Families First DC has three goals:

  • Empower communities Neighborhoods and families will envision and create family success centers that will meet their specific needs. Community advisory committees will be established and employed to inform how community-based grants will be used to fill service gaps.
  • Integrate services The family success centers will be uniquely designed by each community to facilitate access to existing government resources and new initiatives tailored to meet families' needs.
  • Focus upstream The family success centers will focus on increasing protective factors and mitigating trauma to build on community and family strengths. Services will be designed to prevent crises through early engagement and respond flexibly to meet families' needs outside of a traditional office setting.
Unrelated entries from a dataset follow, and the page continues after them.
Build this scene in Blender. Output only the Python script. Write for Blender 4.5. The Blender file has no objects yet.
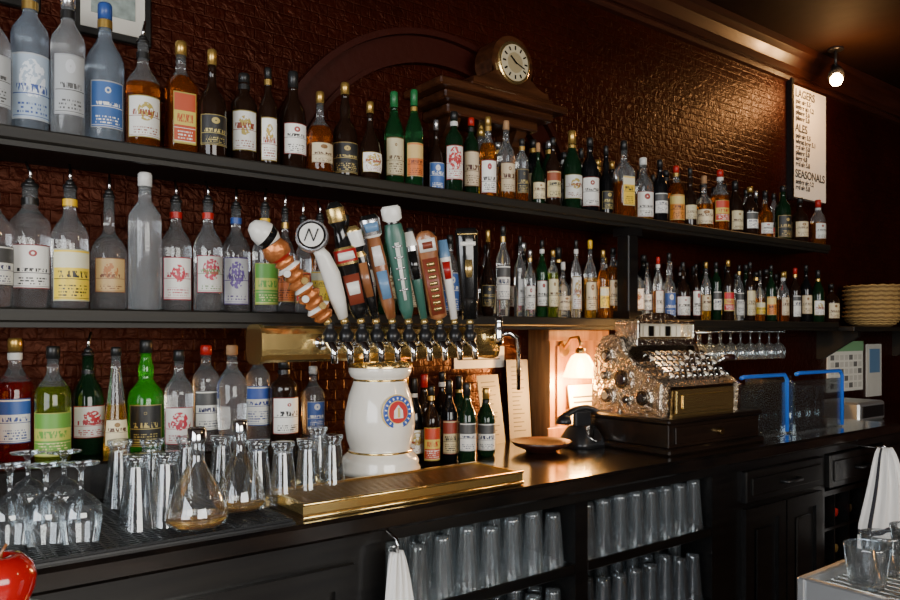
import bpy, math, random
from mathutils import Vector, Matrix
random.seed(11)

# ---------------------------------------------------------------- survey of the room
# X runs along the bottle wall, Y towards it, Z up. Eye point is over the front bar.
EYE=Vector((0,0,1.35)); F=750.0; YAW=math.radians(37.4)
S,C=math.sin(YAW),math.cos(YAW); HZ=333.0
WALL=2.15; CT=0.95          # wall plane, counter top height
MS=1.4065; US=1.806         # top faces of middle / upper shelf
def wx(px,Y):
    u=(px-450)/F
    return Y*(S+C*u)/(C-S*u)
def dep(px,Y):
    return Y/(C-S*(px-450)/F)
def wz(px,py,Y):
    return 1.35+dep(px,Y)*(HZ-py)/F
def P(px,py,Y): return Vector((wx(px,Y),Y,wz(px,py,Y)))

# ---------------------------------------------------------------- materials
def newmat(name):
    m=bpy.data.materials.new(name); m.use_nodes=True
    nt=m.node_tree
    return m,nt,nt.nodes['Principled BSDF']
def pr(name,col,rough=.5,metal=0,trans=0,ior=1.45,coat=0,emit=None,es=0,spec=.5,bump=0,bscale=40,var=0,bd=.004):
    m,nt,b=newmat(name)
    b.inputs['Base Color'].default_value=(*col,1)
    b.inputs['Roughness'].default_value=rough
    b.inputs['Metallic'].default_value=metal
    b.inputs['Transmission Weight'].default_value=trans
    b.inputs['IOR'].default_value=ior
    b.inputs['Coat Weight'].default_value=coat
    b.inputs['Coat Roughness'].default_value=.08
    b.inputs['Specular IOR Level'].default_value=spec
    if emit:
        b.inputs['Emission Color'].default_value=(*emit,1); b.inputs['Emission Strength'].default_value=es
    if bump or var:
        tc=nt.nodes.new('ShaderNodeTexCoord'); n=nt.nodes.new('ShaderNodeTexNoise')
        n.inputs['Scale'].default_value=bscale; n.inputs['Detail'].default_value=5
        nt.links.new(tc.outputs['Object'],n.inputs['Vector'])
        if bump:
            bp=nt.nodes.new('ShaderNodeBump'); bp.inputs['Strength'].default_value=bump; bp.inputs['Distance'].default_value=bd
            nt.links.new(n.outputs['Fac'],bp.inputs['Height']); nt.links.new(bp.outputs['Normal'],b.inputs['Normal'])
        if var:
            mx=nt.nodes.new('ShaderNodeMix'); mx.data_type='RGBA'
            mx.inputs[6].default_value=(*[c*(1-var) for c in col],1); mx.inputs[7].default_value=(*[min(1,c*(1+var)) for c in col],1)
            nt.links.new(n.outputs['Fac'],mx.inputs[0]); nt.links.new(mx.outputs[2],b.inputs['Base Color'])
    return m

def wood(name,c1,c2,rough=.35,coat=.3,scale=(2,30,30)):
    m,nt,b=newmat(name)
    tc=nt.nodes.new('ShaderNodeTexCoord'); mp=nt.nodes.new('ShaderNodeMapping'); n=nt.nodes.new('ShaderNodeTexNoise')
    mp.inputs['Scale'].default_value=scale; n.inputs['Scale'].default_value=1.5; n.inputs['Detail'].default_value=8
    r=nt.nodes.new('ShaderNodeValToRGB'); r.color_ramp.elements[0].color=(*c1,1); r.color_ramp.elements[1].color=(*c2,1)
    r.color_ramp.elements[0].position=.35; r.color_ramp.elements[1].position=.7
    nt.links.new(tc.outputs['Object'],mp.inputs['Vector']); nt.links.new(mp.outputs[0],n.inputs['Vector'])
    nt.links.new(n.outputs['Fac'],r.inputs[0]); nt.links.new(r.outputs[0],b.inputs['Base Color'])
    bp=nt.nodes.new('ShaderNodeBump'); bp.inputs['Strength'].default_value=.25; bp.inputs['Distance'].default_value=.002
    nt.links.new(n.outputs['Fac'],bp.inputs['Height']); nt.links.new(bp.outputs[0],b.inputs['Normal'])
    b.inputs['Roughness'].default_value=rough; b.inputs['Coat Weight'].default_value=coat; b.inputs['Coat Roughness'].default_value=.15
    return m

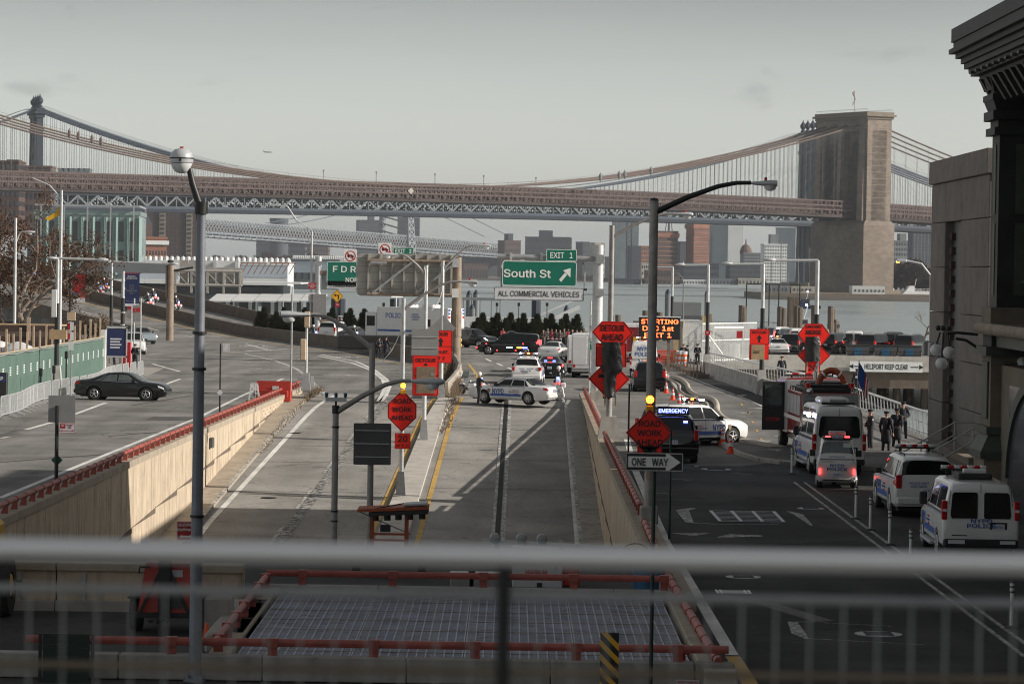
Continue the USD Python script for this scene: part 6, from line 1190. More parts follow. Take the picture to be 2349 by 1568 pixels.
put(make_person('officer with white lettering on the chest left of the round topped green sign','fold',patch=True),1899,905,90,z=.13,dy=-4)
put(make_person('officer with white lettering on the back right of the round topped green sign','stand',patch=True,skin='skin_dark'),1949,908,88,z=.13,dy=-4)
put(make_person('officer walking along the foot of the brown barrier in dark coat','walk',long_coat=True),885,822,60)
put(dup(P_st,(0,0,0),0,'officer standing at the foot of the brown barrier beside the steel poles'),869,823,290)
put(dup(P_st,(0,0,0),0,'officer standing behind the metal barricades beside the red box on the left pavement'),300,846,250,dx=.3)
put(make_person('person in dark coat standing at the end of the green fence','stand','coat_grey','coat_grey','knit'),262,840,200)
press=[make_person('member of the press crowd in a brown coat','fold','coat_brown','coat_grey','hair',seed=1,group='press crowd behind barricades'),make_person('member of the press crowd in a grey jacket','stand','coat_grey','leather','knit',group='press crowd behind barricades'),make_person('member of the press crowd in a red jacket','fold','coat_red','coat_grey','hair','skin_dark',group='press crowd behind barricades'),make_person('member of the press crowd in black','back','uniform','uniform','hair',group='press crowd behind barricades')]
labs=['person in a brown coat at the left end of the crowd by the shrubs','person in a grey jacket and knit hat near the left end of the crowd','person in a red jacket in the middle of the crowd by the shrubs','person in black, fourth from the left in the crowd by the shrubs','person in a brown coat above the roof of the white police sedan','person in a grey jacket right of the police sedan roof','person in red partly hidden in the right half of the crowd','person in black next to the utility trucks','person in a brown coat behind the left utility truck','person in a grey jacket above the left utility truck','person in black standing alone at the right end of the crowd','person in a red jacket behind the black escort vehicle']
for i,lb in enumerate(labs):
 q=press[i]if i<4 else dup(press[(i,0,1,2,3,0,1,3,2)[i-3]if i>3 else i],(0,0,0),0);data(q,label=lb)
 px=1246+i*9.5 if i<11 else 1090+63;put(q,px,800,250+(i*37)%60,Y=300+(i*7)%9,zz=0)
bike0=motorcycle('police_motorcycle','white police motorcycle with a blue beacon riding away behind the sedans');rider0=make_person('motorcycle officer in leather jacket riding away beside the white police sedan','ride','leather','uniform','helmet')
def ridepair(x,y,z,rz,l1,l2,first=False,sl=0):
 b=bike0 if first else dup(bike0,(0,0,0),0,l1,group=None);r=rider0 if first else dup(rider0,(0,0,0),0,l2)
 for q in(b,r):o=UsdGeom.Xformable(q).GetOrderedXformOps();o[0].Set(Gf.Vec3d(x,y,z));o[1].Set(Gf.Vec3f(0,0,rz))
p=here(1281,903);ridepair(p[0],p[1],0,YAW(3),'','',True)
spots=[(72,2.6,'at the far left behind the branches'),(172,5.6,'behind the red banner tree'),(224,3.0,'nearer one of the pair left of the banner'),(237,6.2,'farther one of the pair left of the banner'),(283,3.0,'directly behind the blue banner post'),(338,2.8,'nearer one of the pair right of the banner'),(348,6.2,'farther one of the pair right of the banner'),(402,5.0,'beside the wooden pole')]
for px,o,where in spots:
 s=min(np.arange(0,MS[-1]-10,.5),key=lambda s:abs(1174.5+FPX*off(o,s)[0]/off(o,s)[1]-px));q=off(o,s);ridepair(*q,vz(s),math.degrees(math.atan2(VU[1],VU[0])),'police motorcycle on the viaduct ramp, '+where,'helmeted motorcycle officer on the viaduct ramp, '+where)
for px,py,where in((738,776,'beside the thick white pole'),(815,783,'in front of the grey blue sedan behind the barrier')):
 p=here(px,py);ridepair(p[0],313,0,YAW(-20),'police motorcycle '+where,'helmeted motorcycle officer '+where)
p=here(1086,905);o=dup(bike0,(p[0]-.2,p[1],0),YAW(-35),'parked police motorcycle between the concrete barrier and the officer in the white helmet')
def sign_plate(t,shape,mat,name='plate',y=.0,x=.0,z=.0,th=.012,back='sign_back',border=None,bw=.035,inset=.03):
 part(t,name,mv(vface(shape,th),(x,y,z)),mat);part(t,'back_plate',mv(vface(shape,.006),(x,y+th+.001,z)),back)
 if border:part(t,'border',mv(vface(shape.buffer(-inset).difference(shape.buffer(-inset-bw)),.004),(x,y-.004,z)),border)
def words(t,s,h,z,mat='ink',y=-.006,x=.0,w=None,bold=True,parent=None):part(parent or t,'lettering',mv(text(s,h,bold,width=w),(x,y,z)),mat)
def poly(*p):return Polygon(p)
diamond=lambda r:poly((0,-r),(r,0),(0,r),(-r,0))
def at(px,py,Y):return D(px,py,Y)
def sgn(name,label,px,py,Y,rz=0,cat_='sign'):return thing(name,label,cat_,at(px,py,Y),rz)
ps=lambda n,Y:n*Y/FPX
def pole(name,label,x,y,z0,ztop,r0,r1,mat,base=None,bmat='conc_grey',n=14,cat_='street lamp',bands=0):
 t=thing(name,label,cat_,(x,y,z0));h=ztop-z0
 part(t,'pole',cyl((0,0,0),(0,0,h),r0,n,r1),mat,smooth=40)
 if base:part(t,'base',hexa([(-base,-base,-.05),(base,-base,-.05),(base,base,-.05),(-base,base,-.05),(-base*.62,-base*.62,1.0),(base*.62,-base*.62,1.0),(base*.62,base*.62,1.0),(-base*.62,base*.62,1.0)]),bmat)
 for i in range(bands):zz=h*(.25+.5*i/max(1,bands-1));part(t,'band',cyl((0,0,zz),(0,0,zz+.05),r0+.025,n),'black_steel')
 return t,h
def cobra(t,h,dx,dz,mat='pole_grey',L=.85,r=.055,dy=.0,drop=.7,head='sign_lamp',sensor='lens_red'):
 """An arm that rises from the pole top and ends in a cobra head dx metres to the side and dz higher."""
 s=1 if dx>0 else-1;pts=[(0,0,h-drop),(dx*.35,dy*.35,h-drop+(dz+drop)*.52),(dx*.66,dy*.66,h-drop+(dz+drop)*.88),(dx*.85,dy*.85,h+dz),(dx,dy,h+dz+.01)]
 part(t,'arm',tube(pts,[r*1.3,r*1.15,r,r*.9,r*.85],10),mat,smooth=50)
 e=np.array((dx,dy,h+dz));hp=part(t,'lamp_head',mv(lathe([(.05,-.02),(.09,.05),(.13,.3),(.17,.55),(.15,.75),(.06,L)],14,axis='x'),(0,0,0),s=1),head,smooth=50)if False else None
 v,f=lathe([(.045,0),(.075,.05),(.11,.3),(.16,.55),(.15,.75),(.08,L-.03),(.001,L)],14,axis='x');v=np.asarray(v)*[s,1.15,.62];hp=part(t,'lamp_head',(v+e,f if s>0 else np.asarray(f)[:,::-1]),head,smooth=50)
 part(hp,'lens',(np.asarray(lathe([(.14,0),(.12,-.1),(.06,-.15),(.001,-.16)],12)[0])*[1.3,1,1]+e+[s*.55,0,-.06],lathe([(.14,0),(.12,-.1),(.06,-.15),(.001,-.16)],12)[1]),'lens_frost',smooth=50)
 if sensor:part(hp,'sensor',cyl(e+[s*.42,0,.08],e+[s*.42,0,.17],.04,8),sensor)
Y=57.3;b=G(447,1561);t,h=pole('street_lamp','tall blue grey street lamp with a domed glass head in the left foreground',b[0],b[1],0,zat(480,Y,468),.115,.085,'pole_paint',None,cat_='street lamp')
part(t,'base_flange',cat([cyl((0,0,-.02),(0,0,.06),.21,14)]+[cyl((c*.17,q*.17,.06),(c*.17,q*.17,.12),.035,8)for c,q in((.7,.7),(-.7,.7),(.7,-.7),(-.7,-.7))]),'pole_paint')
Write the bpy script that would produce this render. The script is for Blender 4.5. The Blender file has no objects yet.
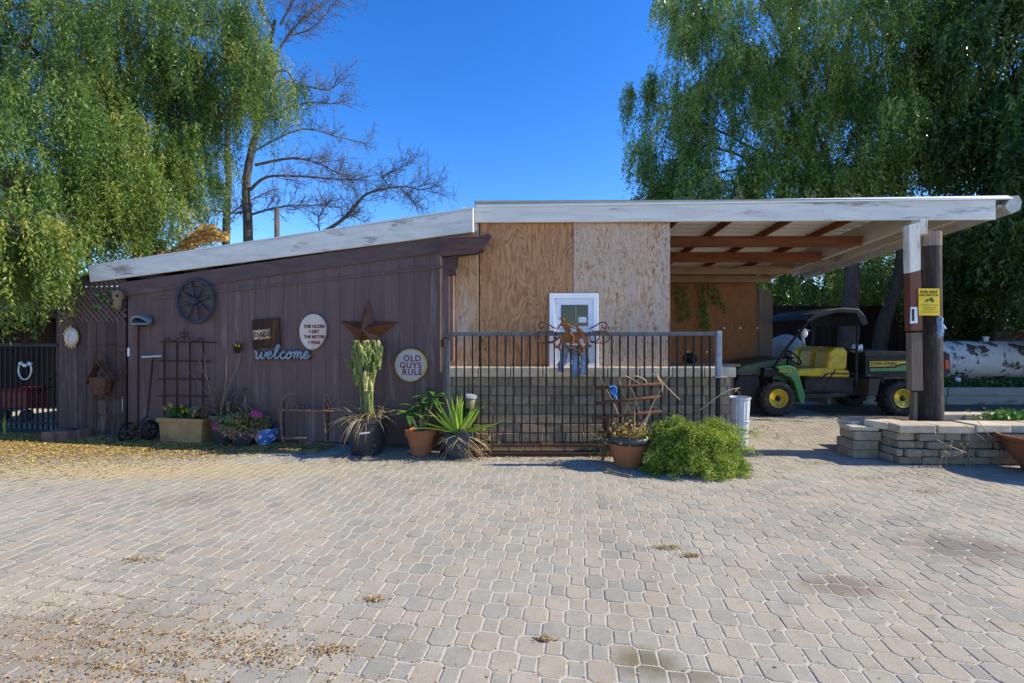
import bpy, math, random
import numpy as np
from mathutils import Vector, Matrix, Quaternion
random.seed(7); RNG = np.random.default_rng(11)
PI = math.pi
scene = bpy.context.scene
COL = scene.collection
# ------------------------------------------------------------------ measuring
H, F, HY = 1.45, 455.0, 335.0          # eye height, focal length in pixels, horizon row
def P(px, py, Y): return Vector(((px-512)/F*Y, Y, H-(py-HY)/F*Y))
def G(px, py):
    Y = H*F/(py-HY); return Vector(((px-512)/F*Y, Y, 0))
WR0 = G(445, 449.8); WL0 = G(75, 435.6)
U = (WL0-WR0).normalized()             # along the purple wall, to the left
WX = -U; WN = Vector((-U.y, U.x, 0))   # wall right, wall outward
if WN.y > 0: WN = -WN
UP = Vector((0,0,1))
def W(px, py, off=0.0):                # a point on (or off) the purple wall
    dx, dz = (px-512)/F, -(py-HY)/F
    t = (off + WR0.x*WN.x + WR0.y*WN.y)/(dx*WN.x + WN.y)
    return Vector((t*dx, t, H+dz*t))
# ------------------------------------------------------------------ mesh builder
class MB:
    def __init__(s): s.v=[]; s.f=[]; s.r=[]; s.ch=[]
    def add(s, vs, fs, r=None):
        o=len(s.v); s.ch.append((o,len(s.f))); s.v.extend([tuple(v) for v in vs])
        if r is None: r=random.random()
        for f in fs: s.f.append(tuple(i+o for i in f)); s.r.append(r)
        return s
    def boxm(s, M, r=None):
        vs=[M@Vector((x,y,z)) for x in(-.5,.5) for y in(-.5,.5) for z in(-.5,.5)]
        fs=[(0,1,3,2),(4,6,7,5),(0,4,5,1),(2,3,7,6),(0,2,6,4),(1,5,7,3)]
        return s.add(vs,fs,r)
    def box(s, c, size, rz=0, rx=0, ry=0, r=None):
        M=Matrix.Translation(Vector(c))@Matrix.Rotation(rz,4,'Z')@Matrix.Rotation(ry,4,'Y')@Matrix.Rotation(rx,4,'X')@Matrix.Diagonal((size[0],size[1],size[2],1))
        return s.boxm(M,r)
    def box2(s, a, b, r=None):
        a=Vector(a); b=Vector(b); return s.box((a+b)/2,[abs(b[i]-a[i]) for i in range(3)],r=r)
    def beam(s, p, q, w, h, up=UP, r=None):   # rectangular bar from p to q
        p=Vector(p); q=Vector(q); d=(q-p); L=d.length; d.normalize()
        side=d.cross(up)
        if side.length<1e-4: side=d.cross(Vector((0,1,0)))
        side.normalize(); u=side.cross(d)
        M=Matrix(((d.x,side.x,u.x,0),(d.y,side.y,u.y,0),(d.z,side.z,u.z,0),(0,0,0,1)))
        return s.boxm(Matrix.Translation((p+q)/2)@M@Matrix.Diagonal((L,w,h,1)),r)
    def tube(s, pts, rad, n=8, r=None, cap=True):
        pts=[Vector(p) for p in pts]; m=len(pts)
        if not hasattr(rad,'__len__'): rad=[rad]*m
        vs=[]; prev=None
        for i,p in enumerate(pts):
            d=(pts[min(i+1,m-1)]-pts[max(i-1,0)])
            if d.length<1e-9: d=Vector((0,0,1))
            d.normalize()
            if prev is None:
                a=Vector((0,0,1)) if abs(d.z)<.9 else Vector((1,0,0))
                x=d.cross(a).normalized()
            else:
                x=prev-d*prev.dot(d)
                if x.length<1e-6: x=d.orthogonal()
                x.normalize()
            prev=x; y=d.cross(x)
            for k in range(n):
                a=2*PI*k/n; vs.append(p+(x*math.cos(a)+y*math.sin(a))*rad[i])
        fs=[]
        for i in range(m-1):
            for k in range(n):
                k2=(k+1)%n; fs.append((i*n+k,i*n+k2,(i+1)*n+k2,(i+1)*n+k))
        if cap: fs.append(tuple(range(n-1,-1,-1))); fs.append(tuple((m-1)*n+k for k in range(n)))
        return s.add(vs,fs,r)
    def lathe(s, prof, c, n=24, axis='Z', r=None, wob=0.0, sx=1.0, sy=1.0, cap=True):
        c=Vector(c); vs=[]
        for (rr,h) in prof:
            for k in range(n):
                a=2*PI*k/n; q=rr*(1+wob*math.sin(3*a+1.3)+wob*.6*math.sin(5*a))
                if axis=='Z': vs.append(c+Vector((q*math.cos(a)*sx,q*math.sin(a)*sy,h)))
                elif axis=='Y': vs.append(c+Vector((q*math.cos(a),h,q*math.sin(a))))
                elif axis=='X': vs.append(c+Vector((h,q*math.cos(a),q*math.sin(a))))
                else:
                    ex,ey,ez=axis; vs.append(c+ex*(q*math.cos(a)*sx)+ey*(q*math.sin(a)*sy)+ez*h)
        fs=[]
        for i in range(len(prof)-1):
            for k in range(n):
                k2=(k+1)%n; fs.append((i*n+k,i*n+k2,(i+1)*n+k2,(i+1)*n+k))
        if cap and prof[0][0]>1e-4: fs.append(tuple(range(n-1,-1,-1)))
        if cap and prof[-1][0]>1e-4: fs.append(tuple((len(prof)-1)*n+k for k in range(n)))
        return s.add(vs,fs,r)
    def slab(s, pts, nv, th, r=None):  # polygon extruded along nv
        pts=[Vector(p) for p in pts]; n=len(pts); nv=Vector(nv)
        vs=pts+[p+nv*th for p in pts]
        fs=[tuple(range(n-1,-1,-1)),tuple(range(n,2*n))]+[(i,(i+1)%n,(i+1)%n+n,i+n) for i in range(n)]
        return s.add(vs,fs,r)
    def ball(s, c, rad, n=10, m=7, r=None, noise=0.0):
        if not hasattr(rad,'__len__'): rad=(rad,)*3
        vs=[]; c=Vector(c)
        for i in range(m+1):
            t=PI*i/m
            for k in range(n):
                a=2*PI*k/n; q=1+random.uniform(-noise,noise)
                vs.append(c+Vector((rad[0]*math.sin(t)*math.cos(a)*q,rad[1]*math.sin(t)*math.sin(a)*q,rad[2]*math.cos(t)*q)))
        fs=[(i*n+k,i*n+(k+1)%n,(i+1)*n+(k+1)%n,(i+1)*n+k) for i in range(m) for k in range(n)]
        return s.add(vs,fs,r)
    def blade(s, base, d, L, w, droop=0.3, n=5, fold=0.15, prof=None, r=None, th=0.0):
        base=Vector(base); d=Vector(d).normalized(); side=d.cross(UP)
        if side.length<.05: side=Vector((random.uniform(-1,1),random.uniform(-1,1),0))
        side.normalize(); p=base.copy(); vs=[]; fs=[]
        for i in range(n+1):
            t=i/n; ww=w*(prof(t) if prof else math.sin(PI*min(1,(t*.85+.15)))**.7)
            nn=side.cross(d).normalized()
            vs+= [p-side*ww/2+nn*fold*ww, p-nn*th*ww, p+side*ww/2+nn*fold*ww]
            d=(d+Vector((0,0,-droop/n))).normalized(); p=p+d*(L/n)
        for i in range(n):
            a=i*3; fs+=[(a,a+1,a+4,a+3),(a+1,a+2,a+5,a+4)]
        return s.add(vs,fs,r)
    def each(s, name, mat, parent, **k):      # every added piece becomes an object of its own
        out=[]; e=s.ch+[(len(s.v),len(s.f))]
        for (v0,f0),(v1,f1) in zip(e[:-1],e[1:]):
            m=MB(); m.v=s.v[v0:v1]; m.f=[tuple(i-v0 for i in f) for f in s.f[f0:f1]]; m.r=s.r[f0:f1]; out.append(m.build(name,mat,parent,**k))
        return out
    def build(s, name, mat, parent=None, smooth=False, bevel=0, seg=1, solid=0, auto=None):
        if parent is not None:
            t=parent
            while t.parent is not None: t=t.parent
            org=t.location.copy()
        else:
            xs=np.array(s.v); org=Vector(((xs[:,0].min()+xs[:,0].max())/2,(xs[:,1].min()+xs[:,1].max())/2,xs[:,2].min()))
        me=bpy.data.meshes.new(name)
        me.from_pydata([(v[0]-org.x,v[1]-org.y,v[2]-org.z) for v in s.v],[],s.f)
        at=me.attributes.new('rnd','FLOAT','FACE'); at.data.foreach_set('value',s.r)
        return finish(me,name,mat,parent,org,smooth,bevel,seg,solid)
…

The remainder of this fiscal year will serve as a planning period for grantees to work jointly with each neighborhood's community advisory committee, CFSA staff, and our prevention work group leadership. Sites will launch in the communities in October of 2020, and program outcomes will be evaluated at the family, neighborhood, and community levels as part of our comprehensive prevention-services analysis.

While we have made great strides in improving our child welfare system and have enlisted the partnership of government and community stakeholders, youth, and families, we, alongside the Children's Bureau, recognize that we are charting new waters as we shift from the waiver project to Family First and deepen our local investments in primary prevention. As we move further upstream, we will continue in our commitment to implementing truly transformative initiatives to strengthen families in their communities and addressing root causes rather than just the imminent issues families face once engaged with CFSA to reduce the need for child welfare agency involvement.